これだけたくさんのお客様が来てくださるので、翌2006年から会場を水戸市民会館(客席数1004)に移して開催することとなりました。

 第13回・14回と市民会館で開催。しかし、2007年第14回には、多数のお客様においでいただき、とうとう立ち見まで出ることとなりました。

 立ち見は、消防法の観点から許されない事態です。そこで、2008年第15回定演は、初めて「整理券方式」を導入します。

 寒い中(12月開催)、長時間並んでいただいたお客様。しかし、コンサートが終わって帰るときは、皆満面の笑みを浮かべて会場を去っていかれました。そして、皆さん「また来年も来ます」と言ってくださっています。

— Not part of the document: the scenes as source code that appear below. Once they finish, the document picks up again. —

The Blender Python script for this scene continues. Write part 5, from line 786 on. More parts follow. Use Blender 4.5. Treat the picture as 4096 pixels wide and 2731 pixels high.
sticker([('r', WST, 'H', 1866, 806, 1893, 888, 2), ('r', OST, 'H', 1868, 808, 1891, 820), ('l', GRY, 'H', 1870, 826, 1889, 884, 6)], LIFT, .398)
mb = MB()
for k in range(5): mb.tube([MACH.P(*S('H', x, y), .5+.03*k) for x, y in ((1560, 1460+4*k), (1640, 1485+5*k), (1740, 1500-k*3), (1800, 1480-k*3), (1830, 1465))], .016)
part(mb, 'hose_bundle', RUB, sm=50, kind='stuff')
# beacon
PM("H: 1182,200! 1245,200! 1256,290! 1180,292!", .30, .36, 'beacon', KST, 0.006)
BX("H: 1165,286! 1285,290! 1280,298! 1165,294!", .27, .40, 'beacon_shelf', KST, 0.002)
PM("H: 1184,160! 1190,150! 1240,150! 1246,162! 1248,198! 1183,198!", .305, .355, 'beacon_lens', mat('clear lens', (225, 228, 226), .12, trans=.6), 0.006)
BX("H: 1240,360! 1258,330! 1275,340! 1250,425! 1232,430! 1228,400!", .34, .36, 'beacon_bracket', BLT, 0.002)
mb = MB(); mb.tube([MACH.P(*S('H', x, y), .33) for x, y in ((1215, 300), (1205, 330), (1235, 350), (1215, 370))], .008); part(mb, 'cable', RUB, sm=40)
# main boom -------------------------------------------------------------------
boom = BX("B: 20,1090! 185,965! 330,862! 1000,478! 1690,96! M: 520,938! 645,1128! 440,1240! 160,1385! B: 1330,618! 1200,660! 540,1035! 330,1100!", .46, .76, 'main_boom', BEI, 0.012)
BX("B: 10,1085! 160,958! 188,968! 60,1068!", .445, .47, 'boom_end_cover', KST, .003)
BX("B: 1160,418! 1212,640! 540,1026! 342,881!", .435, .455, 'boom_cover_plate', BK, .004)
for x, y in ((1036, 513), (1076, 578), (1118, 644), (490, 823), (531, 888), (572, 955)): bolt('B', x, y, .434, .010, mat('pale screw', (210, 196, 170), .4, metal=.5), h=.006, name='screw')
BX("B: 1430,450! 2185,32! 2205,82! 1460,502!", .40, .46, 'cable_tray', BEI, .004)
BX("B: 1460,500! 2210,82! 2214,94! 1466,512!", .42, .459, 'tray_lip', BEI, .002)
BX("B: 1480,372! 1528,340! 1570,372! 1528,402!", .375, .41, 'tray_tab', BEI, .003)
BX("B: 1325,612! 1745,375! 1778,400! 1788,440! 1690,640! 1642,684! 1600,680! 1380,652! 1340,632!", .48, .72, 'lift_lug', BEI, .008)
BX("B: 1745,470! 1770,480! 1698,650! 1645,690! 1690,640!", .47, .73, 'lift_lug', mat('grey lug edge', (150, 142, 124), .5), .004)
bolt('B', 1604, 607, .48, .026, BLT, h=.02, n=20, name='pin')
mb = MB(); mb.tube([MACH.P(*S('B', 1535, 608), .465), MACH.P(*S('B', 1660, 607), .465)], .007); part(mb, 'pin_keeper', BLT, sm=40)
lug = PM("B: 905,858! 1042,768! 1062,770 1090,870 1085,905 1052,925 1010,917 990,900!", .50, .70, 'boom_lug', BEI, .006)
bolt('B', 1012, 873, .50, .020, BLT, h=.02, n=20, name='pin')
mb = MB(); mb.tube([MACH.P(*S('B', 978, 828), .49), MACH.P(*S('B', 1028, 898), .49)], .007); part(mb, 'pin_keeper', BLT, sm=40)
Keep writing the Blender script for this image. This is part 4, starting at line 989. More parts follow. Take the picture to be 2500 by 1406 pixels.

 地元はもとより、千葉・栃木・群馬、遠く青森から足を運んで下さるお客様もいらっしゃいます。みなさん「今日のコンサートで元気をもらいました。また一年がんばれます」という感想を残してくださっています。「高校生のジャズ」というだけでは表現できない何かが、お客様の心を動かしているのでしょう。

 「元気になれる音楽」ブルビギの魅力はその辺にあるらしいです。

それは、卒業生達が長い歴史の中で育ててきた、ブルビギの「良き伝統」です。その「ブルビギ・スピリット」を守り、今後も活躍を続けていきたいと思います。